I can understand that it would be very annoying and frustrating to have a girlfriend reject or hesitate when "I love you" is said (from my perspective, a female). I have been in bad relationships, am an assault survivor, and didn't have a totally good family life, etc. So when it comes to relationships with men, I hesitate at times. It doesn't mean I don't love him back. Depending on the relationship, I do love him. I am just scared about getting hurt again or having the relationship end up bad. Sometimes it takes me longer to trust after being assaulted. It is difficult to explain how we (abuse and rape survivors) respond to relationships because we all are at different stages of trying/working through what happened. I don't know if this is the situation with your girlfriend. Personally, I hope that my next boyfriend will give me time and not move too quickly. I know, myself, I have to watch so I don't push a guy I like and love away because of what has happened. It is so easy to because of fear. I look at it this way: if things were meant to be, time won't matter quite as much.

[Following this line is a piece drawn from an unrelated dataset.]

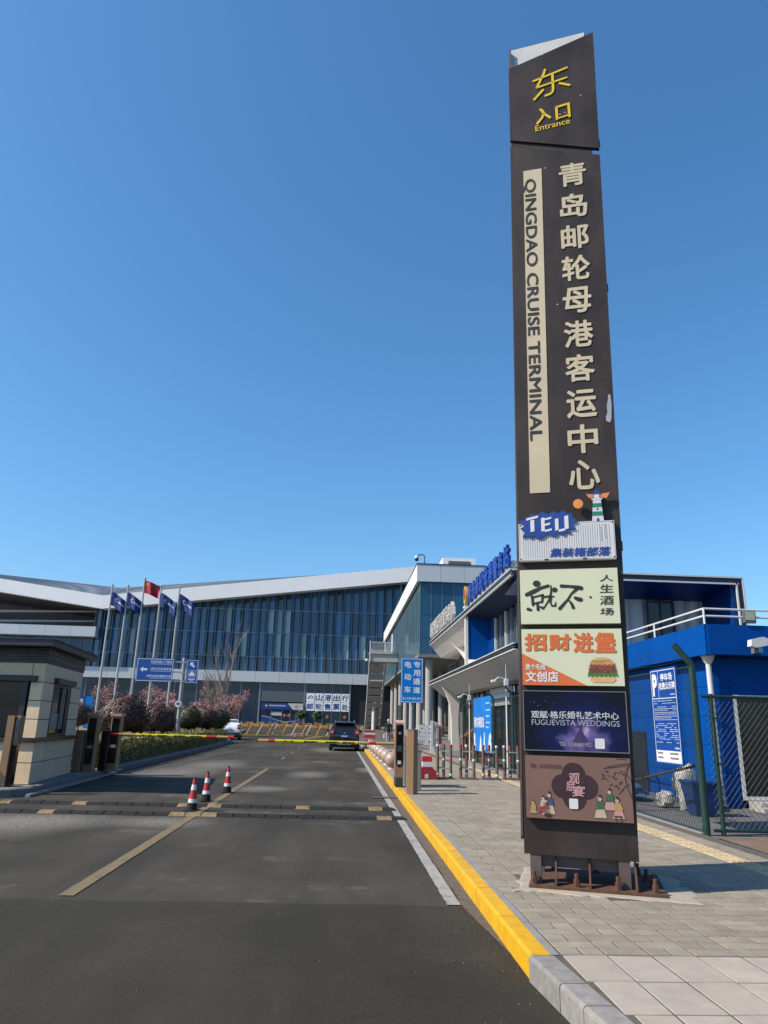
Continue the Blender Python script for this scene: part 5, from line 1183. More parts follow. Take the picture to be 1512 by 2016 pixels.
# upper eave: dark edge, white trim lines
def eave(z_edge, z_top_in, z_in, x_in, top_x, y0, y1, nm):
    mb = MB(); mb.box(5.96, 6.0, y0, y1, z_edge - .10, z_edge + .06); mb.build('eave_edge', m_char, st)
    mb = MB(); mb.box(5.94, 6.02, y0 - .02, y1, z_edge + .065, z_edge + .10); mb.build('eave_trim', m_edgew, st)
    mb = MB(); mb.box(5.95, 6.05, y0 - .01, y1, z_edge - .15, z_edge - .11); mb.build('eave_trim', m_edgew, st)
    mb = MB(); mb.add([(6.0, y0, z_edge + .07), (6.0, y1, z_edge + .07), (top_x, y1, z_top_in), (top_x, y0, z_top_in)], [(0, 1, 2, 3)]); mb.build('eave_top', m_edgew, st)
eave(7.0, 6.98, 6.2, 6.9, 8.2, YA + .2, YB, 'up'); eave(4.32, 4.85, 3.4, 7.1, 7.25, YA, YB, 'lo')
def soffit(y0, y1, z_out, x_in, z_in, step):
    mb = MB(); mb.obox((6.06, y0, z_out + .055), (0, y1 - y0, 0), (x_in - 6.02, 0, z_in - z_out), (.01, 0, .02)); mb.build('soffit_backing', m_dk, st)  # dark sheet added behind the panels so the gaps read as shaded joints
    n = max(1, round((y1 - y0) / step))
    for i in range(n):
        a = y0 + (y1 - y0) * i / n + .018; b = y0 + (y1 - y0) * (i + 1) / n - .018
        mb = MB(); mb.obox((6.02, a, z_out), (0, b - a, 0), (x_in - 6.02, 0, z_in - z_out), (.04, 0, .05)); mb.build('soffit_panel', m_sof, st)
soffit(36.4, YB, 6.84, 6.72, 6.02, .75); soffit(YA, YB, 4.16, 7.0, 3.42, .75)
mb = MB(); mb.add([(6.72, 36.4, 6.02), (6.72, YB, 6.02), (7.9, YB, 5.95), (7.9, 36.4, 5.95)], [(0, 1, 2, 3)]); mb.build('soffit_inner', m_sof, st)
mb = MB(); mb.add([(7.0, YA, 3.42), (7.0, YB, 3.42), (7.9, YB, 3.40), (7.9, YA, 3.40)], [(0, 1, 2, 3)]); mb.build('soffit_inner', m_sof, st)
mb = MB(); mb.add([(6.05, YA, 6.86), (6.05, 36, 6.86), (7.9, 36, 6.55), (7.9, YA, 6.55)], [(0, 1, 2, 3)]); mb.build('portal_soffit', M('portal_soffit_blue', (.008, .018, .06), .7, spec=.1), st)
for y, nm in ((YB, 'end'),):
    mb = MB(); mb.prism([(6.0, 7.0), (6.02, 6.84), (6.72, 6.02), (8.2, 5.95), (8.2, 7.1)], (0, y - .05, 0), (1, 0, 0), (0, 0, 1), (0, .05, 0)); mb.build('end_plate', m_sof, st)
    mb = MB(); mb.prism([(6.0, 4.3), (6.02, 4.16), (7.0, 3.42), (8.2, 3.4), (8.2, 4.8), (7.25, 4.8)], (0, y - .05, 0), (1, 0, 0), (0, 0, 1), (0, .05, 0)); mb.build('end_plate', m_sof, st)
# blue portal blade and white jamb
mb = MB(); mb.box(6.20, 7.35, 36.0, 36.25, 4.75, 6.86); mb.build('portal_blade', m_bl, st)
mb = MB(); mb.box(6.06, 6.19, 35.95, 36.3, 4.45, 6.86); mb.build('portal_jamb', m_edgew, st)
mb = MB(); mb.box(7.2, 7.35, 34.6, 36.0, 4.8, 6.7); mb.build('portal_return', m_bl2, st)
# first-floor windows: vertical fins and panes in the portal
for i in range(8):
    y = 34.5 - i * 1.12
    mb = MB(); mb.box(7.30, 7.36, y - 1.02, y, 4.85, 6.58); mb.build('window_pane', m_sg, st)
    mb = MB(); mb.box(7.22, 7.40, y, y + .09, 4.82, 6.6); mb.build('window_fin', m_edgew if i in (0, 2) else m_mull, st)
mb = MB(); mb.box(7.40, 7.70, YA + .1, 36, 4.5, 6.9); mb.build('window_back', m_dk, st)
# twisted pale blade between the eaves
mb = MB(); rg = []
for t in np.linspace(0, 1, 8):
    z = 6.45 - 1.95 * t; xo = 6.35 + .95 * math.sin(t * math.pi * .55) * .9 + (.0 if t < .9 else 0); wd = .75 - .55 * math.sin(t * math.pi * .6)
    yy = 43.4 - 1.6 * t
    rg.append([(xo, yy, z), (xo + wd * .6, yy - wd * 1.2, z), (xo + wd * .6 + .1, yy - wd * 1.2 + .3, z), (xo + .1, yy + .35, z)])
mb.loft(rg); mb.build('twisted_blade', m_sof, st, True)
for i in range(5):
    mb = MB(); mb.box(7.0, 7.1, 36.35 + i * .95, 37.25 + i * .95, 4.75, 5.55 - .05 * i); mb.build('parapet_panel', m_sof, st)
for i in range(6):
    y = 37 + i * 1.1; mb = MB(); mb.box(7.55, 7.6, y, y + 1.0, 5.0, 6.0); mb.build('window_pane', m_sg, st)
    mb = MB(); mb.box(7.5, 7.62, y + 1.0, y + 1.1, 5.0, 6.0); mb.build('window_fin', m_edgew, st)
# balcony railing at far end
mb = MB(); mb.bar((7.2, 46.5, 5.45), (7.2, 50, 5.45), .06); mb.build('balcony_rail', m_char, st)
for i in range(8): mb = MB(); mb.box(7.18, 7.22, 46.5 + i * .5, 46.55 + i * .5, 4.75, 5.45); mb.build('baluster', m_char, st)
# curved pale leg at the far end
mb = MB(); out = [(6.15, 4.05), (7.0, 3.42), (7.65, 3.40), (7.42, 3.2), (7.3, 2.8), (7.24, 2.0), (7.28, .13), (6.85, .13), (6.82, 2.0), (6.72, 2.9), (6.5, 3.5)]
mb.prism(out, (0, 45.8, 0), (1, 0, 0), (0, 0, 1), (0, .5, 0)); mb.build('curved_leg', m_sof, st)
mb = MB(); mb.prism([(45.8, .13), (40.0, .13), (41.6, 3.3), (44.6, 3.3)], (7.7, 0, 0), (0, 1, 0), (0, 0, 1), (.04, 0, 0)); mb.build('dark_wedge', M('wedge_brown', (.10, .09, .08), .6), st)
# ground floor shopfront
for i in range(12):
    y = 28 + i * 1.45; mb = MB(); mb.box(7.66, 7.72, y + .03, y + 1.40, .15, 3.3); mb.build('shop_pane', m_sg, st)
    mb = MB(); mb.box(7.60, 7.74, y - .04, y + .03, .13, 3.4); mb.build('mullion', m_char, st)
for i in range(6):
    for j in range(3):
        mb = MB(); mb.box(7.50, 7.60, 33.0 + i * .72, 33.0 + i * .72 + .70, 2.55 + j * .28, 2.55 + j * .28 + .26); mb.build('wall_tile', m_edgew, st)
# near end: framed recess
mb = MB(); mb.box(5.96, 14.48, YA, YA + .18, 6.86, 7.0); mb.build('frame_top', m_char, st)
for z0, z1 in ((7.0, 7.055), (6.76, 6.82)):
    mb = MB(); mb.box(6.0 if z0 > 6.9 else 6.3, 14.50 if z0 > 6.9 else 14.3, YA - .03, YA + .05, z0, z1); mb.build('frame_trim', m_edgew, st)
mb = MB(); mb.box(14.28, 14.45, YA, YA + .3, 3.8, 6.86); mb.build('frame_jamb', m_char, st)
for x in (14.455, 14.21):
    mb = MB(); mb.box(x, x + .055, YA - .03, YA + .05, 3.8, 7.0 if x > 14.3 else 6.82); mb.build('frame_trim', m_edgew, st)
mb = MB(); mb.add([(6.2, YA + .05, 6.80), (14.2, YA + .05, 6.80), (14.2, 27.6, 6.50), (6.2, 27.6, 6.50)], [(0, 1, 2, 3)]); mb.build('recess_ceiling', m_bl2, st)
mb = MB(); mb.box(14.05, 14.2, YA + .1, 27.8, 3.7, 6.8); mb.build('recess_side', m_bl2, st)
mb = MB(); k = 0; vs = []
for i in range(46):
    x = 7.8 + i * .14; yy = 27.6 if i % 4 in (0, 1) else 27.53
    vs += [(x, yy, 3.7), (x, yy, 6.5)]
mb.add(vs, [(2 * i, 2 * i + 2, 2 * i + 3, 2 * i + 1) for i in range(45)]); mb.build('corrugated_wall', m_corr, st)
mb = MB(); mb.box(11.75, 12.75, 27.42, 27.5, 4.7, 6.42); wn = mb.build('window', glass('recess_window', (.05, .055, .06), .1, 0), st)
mb = MB(); f_ = Fr((11.75, 27.40, 0), (1, 0, 0), (0, 0, 1)); f_.frame(mb, -.05, 1.05, 4.65, 6.46, .08, -.02, .03); f_.rect(mb, .48, .54, 4.7, 6.4, 0, .02); mb.build('frame', M('blue_frame', (.006, .018, .06), .4), wn)
# rooftop characters
m_lb = M('letter_blue', (.006, .045, .33), .35, var=.05); m_lw = M('letter_white', (.55, .52, .48), .4, var=.25, scale=5)
fr = Fr((5.98, YB, 7.10), (0, -1, 0), (0, 0, 1))
signA = thing('rooftop_sign', 'blue freestanding rooftop characters with a round badge above the near eave', 'rooftop sign', (6.0, 30, 7.1))
for i, ch in enumerate('青岛邮轮母港警务站'):
    u = YB - 34.3 + i * .98
    text(fr, ch, u, u + .86, .10, .98, m_lb, signA, .08, .03, 'character', depth=.12)
    mb = MB(); mb.bar((5.98, YB - u - .3, 7.08), (5.98, YB - u - .3, 7.25), .04); mb.bar((5.98, YB - u - .6, 7.08), (5.98, YB - u - .6, 7.25), .04); mb.build('stand', m_edgew, signA)
mb = MB(); fr.disc(mb, YB - 35.0, .62, .34, .0, .12, 20, .46); mb.build('badge', M('badge_gold', (.55, .36, .06), .4), signA); mb = MB(); fr.disc(mb, YB - 35.0, .68, .2, .12, .14, 16, .26); mb.build('badge_centre', M('badge_red', (.42, .05, .04), .4), signA); mb = MB(); mb.bar((5.98, 35, 7.08), (5.98, 35, 7.3), .05); mb.build('stand', m_edgew, signA)
signB = thing('rooftop_sign', 'white freestanding rooftop characters above the far half of the eave', 'rooftop sign', (6.0, 44, 7.1))
for i, ch in enumerate('邮轮港区开发展示中心'):
    u = .9 + i * 1.03
    text(fr, ch, u, u + .88, .10, 1.10, m_lw, signB, .10, .02, 'character', depth=.18)
    mb = MB(); mb.bar((5.98, YB - u - .4, 7.08), (5.98, YB - u - .4, 7.25), .04); mb.build('stand', m_edgew, signB)
for y, z, lb in ((25.9, 7.1, 'small white camera on the near corner of the eave'), (36.6, 7.1, 'white bullet camera where the two rooftop signs meet'), (30.5, 7.9, 'white camera on a mast behind the blue rooftop characters')):
    o = thing('security_camera', lb, 'security camera', (6.15, y, 7.1)); mb = MB(); mb.tube([(6.2, y, 7.1), (6.2, y, z + .25)], .03, 8); mb.build('mast', m_edgew, o); mb = MB(); mb.bbox(6.06, 6.28, y - .18, y + .12, z + .22, z + .36, .03); mb.build('housing', m_wht, o); mb = MB(); mb.sphere((6.17, y - .05, z + .16), .08, 12, 8); mb.build('dome', m_wht, o, True)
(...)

I have heard this said, "Women are so difficult to understand." My response, "I know we are and so are some men." I haven't mastered why yet even through reading Men are from Mars, Women are from Venus and other books on relationships. I am not saying to live life out of a book. I think that some of us women just need that caring, sensitivity, etc., and for others, they aren't used to the caring and sensitivity.

If someone is nice and we are used to the shallow, non-caring relationship, we may go, "Wow, this is such a relief to be with him. Oh my gosh, is it going to remain this way or is it just an act!"

Really, good luck. I hope I find someone who is caring. I have found relationships are never that easy.